▸ Supplied material
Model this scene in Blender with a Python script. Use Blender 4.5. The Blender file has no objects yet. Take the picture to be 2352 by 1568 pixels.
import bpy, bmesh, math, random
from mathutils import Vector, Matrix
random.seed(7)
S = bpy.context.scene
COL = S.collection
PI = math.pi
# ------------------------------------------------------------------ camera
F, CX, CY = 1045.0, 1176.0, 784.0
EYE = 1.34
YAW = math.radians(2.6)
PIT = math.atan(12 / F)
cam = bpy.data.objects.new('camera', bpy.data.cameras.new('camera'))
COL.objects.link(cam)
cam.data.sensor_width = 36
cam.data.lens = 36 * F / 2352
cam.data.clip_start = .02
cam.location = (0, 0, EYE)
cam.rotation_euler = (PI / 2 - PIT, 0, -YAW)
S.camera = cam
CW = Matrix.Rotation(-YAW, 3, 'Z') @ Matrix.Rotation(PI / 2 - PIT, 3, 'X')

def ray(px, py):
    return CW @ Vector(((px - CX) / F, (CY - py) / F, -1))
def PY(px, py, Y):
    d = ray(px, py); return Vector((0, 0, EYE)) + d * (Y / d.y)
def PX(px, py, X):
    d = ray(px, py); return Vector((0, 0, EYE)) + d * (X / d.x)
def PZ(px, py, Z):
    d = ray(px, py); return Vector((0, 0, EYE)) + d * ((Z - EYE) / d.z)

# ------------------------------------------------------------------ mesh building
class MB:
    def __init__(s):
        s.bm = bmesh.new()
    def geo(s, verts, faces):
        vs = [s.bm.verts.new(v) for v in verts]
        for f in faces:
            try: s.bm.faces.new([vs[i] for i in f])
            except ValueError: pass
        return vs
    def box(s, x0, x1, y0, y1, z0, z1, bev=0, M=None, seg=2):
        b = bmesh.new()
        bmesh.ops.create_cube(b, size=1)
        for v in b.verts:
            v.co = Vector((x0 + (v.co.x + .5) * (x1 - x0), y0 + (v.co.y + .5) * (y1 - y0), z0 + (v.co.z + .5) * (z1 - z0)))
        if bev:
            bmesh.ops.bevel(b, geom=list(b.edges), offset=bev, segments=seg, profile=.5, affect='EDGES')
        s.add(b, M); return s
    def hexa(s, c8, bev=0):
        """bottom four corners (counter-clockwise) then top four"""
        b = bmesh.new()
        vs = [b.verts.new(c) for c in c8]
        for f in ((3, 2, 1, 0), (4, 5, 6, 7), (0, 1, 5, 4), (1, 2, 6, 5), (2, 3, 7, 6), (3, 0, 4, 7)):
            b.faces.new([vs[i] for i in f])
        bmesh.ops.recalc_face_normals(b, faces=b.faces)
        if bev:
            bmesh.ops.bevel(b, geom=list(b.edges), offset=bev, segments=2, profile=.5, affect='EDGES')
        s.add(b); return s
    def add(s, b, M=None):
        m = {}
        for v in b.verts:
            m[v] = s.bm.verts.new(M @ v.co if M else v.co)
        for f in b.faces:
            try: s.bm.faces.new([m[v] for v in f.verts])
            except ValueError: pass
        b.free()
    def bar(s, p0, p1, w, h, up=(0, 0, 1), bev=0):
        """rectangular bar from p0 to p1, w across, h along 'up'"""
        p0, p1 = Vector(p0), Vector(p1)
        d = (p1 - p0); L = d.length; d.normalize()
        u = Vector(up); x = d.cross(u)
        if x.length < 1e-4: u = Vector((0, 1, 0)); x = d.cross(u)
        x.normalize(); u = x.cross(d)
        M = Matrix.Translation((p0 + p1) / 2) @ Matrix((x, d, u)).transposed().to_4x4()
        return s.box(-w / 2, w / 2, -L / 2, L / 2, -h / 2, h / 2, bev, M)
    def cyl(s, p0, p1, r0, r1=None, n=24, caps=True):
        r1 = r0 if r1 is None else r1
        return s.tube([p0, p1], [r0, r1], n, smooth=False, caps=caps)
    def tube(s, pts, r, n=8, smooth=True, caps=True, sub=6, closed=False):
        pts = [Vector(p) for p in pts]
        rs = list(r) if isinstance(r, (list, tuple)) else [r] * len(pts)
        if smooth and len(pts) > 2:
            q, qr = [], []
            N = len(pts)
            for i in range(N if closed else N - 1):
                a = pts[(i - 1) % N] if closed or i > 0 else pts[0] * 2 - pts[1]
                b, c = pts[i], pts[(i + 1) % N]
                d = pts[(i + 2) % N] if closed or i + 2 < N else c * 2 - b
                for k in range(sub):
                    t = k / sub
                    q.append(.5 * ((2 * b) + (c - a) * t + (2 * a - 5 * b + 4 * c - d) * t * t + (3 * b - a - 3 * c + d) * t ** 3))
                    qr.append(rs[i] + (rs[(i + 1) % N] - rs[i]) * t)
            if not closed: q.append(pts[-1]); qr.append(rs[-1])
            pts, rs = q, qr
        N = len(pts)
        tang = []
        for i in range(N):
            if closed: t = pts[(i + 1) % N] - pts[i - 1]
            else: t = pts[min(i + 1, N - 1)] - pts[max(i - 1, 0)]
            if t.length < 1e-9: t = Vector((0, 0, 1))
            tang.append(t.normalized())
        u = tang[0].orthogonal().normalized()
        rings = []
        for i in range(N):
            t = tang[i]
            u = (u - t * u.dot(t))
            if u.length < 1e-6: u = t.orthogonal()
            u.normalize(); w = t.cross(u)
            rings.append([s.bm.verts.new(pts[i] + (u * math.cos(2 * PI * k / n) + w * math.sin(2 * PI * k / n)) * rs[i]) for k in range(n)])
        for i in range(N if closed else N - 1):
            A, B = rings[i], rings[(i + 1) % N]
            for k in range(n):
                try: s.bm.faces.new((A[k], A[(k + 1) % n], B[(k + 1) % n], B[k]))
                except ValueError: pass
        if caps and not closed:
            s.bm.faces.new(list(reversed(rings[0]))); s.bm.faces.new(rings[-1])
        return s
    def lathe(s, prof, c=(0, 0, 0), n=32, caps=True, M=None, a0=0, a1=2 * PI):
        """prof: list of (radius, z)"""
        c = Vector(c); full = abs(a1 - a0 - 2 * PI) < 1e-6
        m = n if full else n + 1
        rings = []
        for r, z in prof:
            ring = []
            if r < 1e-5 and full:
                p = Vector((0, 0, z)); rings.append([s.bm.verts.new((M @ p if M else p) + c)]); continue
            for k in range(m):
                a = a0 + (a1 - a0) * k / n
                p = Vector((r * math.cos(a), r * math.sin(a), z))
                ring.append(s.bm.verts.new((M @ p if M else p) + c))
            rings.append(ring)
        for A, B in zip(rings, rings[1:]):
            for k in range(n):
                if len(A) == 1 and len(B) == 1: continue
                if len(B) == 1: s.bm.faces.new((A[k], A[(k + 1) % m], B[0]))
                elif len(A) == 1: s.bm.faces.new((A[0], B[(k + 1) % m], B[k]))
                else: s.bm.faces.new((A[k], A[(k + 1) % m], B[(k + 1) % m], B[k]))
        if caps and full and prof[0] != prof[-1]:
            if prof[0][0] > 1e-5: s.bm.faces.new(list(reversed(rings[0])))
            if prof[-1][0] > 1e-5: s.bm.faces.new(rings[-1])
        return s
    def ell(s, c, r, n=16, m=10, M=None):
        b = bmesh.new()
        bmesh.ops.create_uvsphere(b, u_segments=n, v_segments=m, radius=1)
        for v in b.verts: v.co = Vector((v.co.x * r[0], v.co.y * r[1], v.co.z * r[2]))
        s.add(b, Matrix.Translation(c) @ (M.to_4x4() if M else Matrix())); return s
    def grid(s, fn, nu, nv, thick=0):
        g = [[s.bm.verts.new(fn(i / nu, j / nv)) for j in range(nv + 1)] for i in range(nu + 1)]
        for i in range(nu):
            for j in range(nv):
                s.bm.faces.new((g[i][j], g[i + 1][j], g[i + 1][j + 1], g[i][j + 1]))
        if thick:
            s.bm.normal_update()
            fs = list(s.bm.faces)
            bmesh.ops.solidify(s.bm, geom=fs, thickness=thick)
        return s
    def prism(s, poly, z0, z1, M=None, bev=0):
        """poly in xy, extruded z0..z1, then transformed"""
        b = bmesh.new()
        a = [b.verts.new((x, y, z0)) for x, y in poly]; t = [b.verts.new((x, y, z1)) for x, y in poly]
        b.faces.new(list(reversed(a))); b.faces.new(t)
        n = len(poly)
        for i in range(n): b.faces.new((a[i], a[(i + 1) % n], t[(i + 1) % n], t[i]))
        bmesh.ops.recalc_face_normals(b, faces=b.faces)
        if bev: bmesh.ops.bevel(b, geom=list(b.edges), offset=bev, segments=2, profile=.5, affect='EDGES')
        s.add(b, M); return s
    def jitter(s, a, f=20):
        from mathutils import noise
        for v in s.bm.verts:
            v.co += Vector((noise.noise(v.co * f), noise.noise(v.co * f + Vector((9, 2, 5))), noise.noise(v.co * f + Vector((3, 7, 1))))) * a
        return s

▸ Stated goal
Starting at the first line of the listing, retype every line up to and including the one with "CW = Matrix.Rotation(-YAW, 3, 'Z')".

▸ The answer
Model this scene in Blender with a Python script. Use Blender 4.5. The Blender file has no objects yet. Take the picture to be 2352 by 1568 pixels.
import bpy, bmesh, math, random
from mathutils import Vector, Matrix
random.seed(7)
S = bpy.context.scene
COL = S.collection
PI = math.pi
# ------------------------------------------------------------------ camera
F, CX, CY = 1045.0, 1176.0, 784.0
EYE = 1.34
YAW = math.radians(2.6)
PIT = math.atan(12 / F)
cam = bpy.data.objects.new('camera', bpy.data.cameras.new('camera'))
COL.objects.link(cam)
cam.data.sensor_width = 36
cam.data.lens = 36 * F / 2352
cam.data.clip_start = .02
cam.location = (0, 0, EYE)
cam.rotation_euler = (PI / 2 - PIT, 0, -YAW)
S.camera = cam
CW = Matrix.Rotation(-YAW, 3, 'Z') @ Matrix.Rotation(PI / 2 - PIT, 3, 'X')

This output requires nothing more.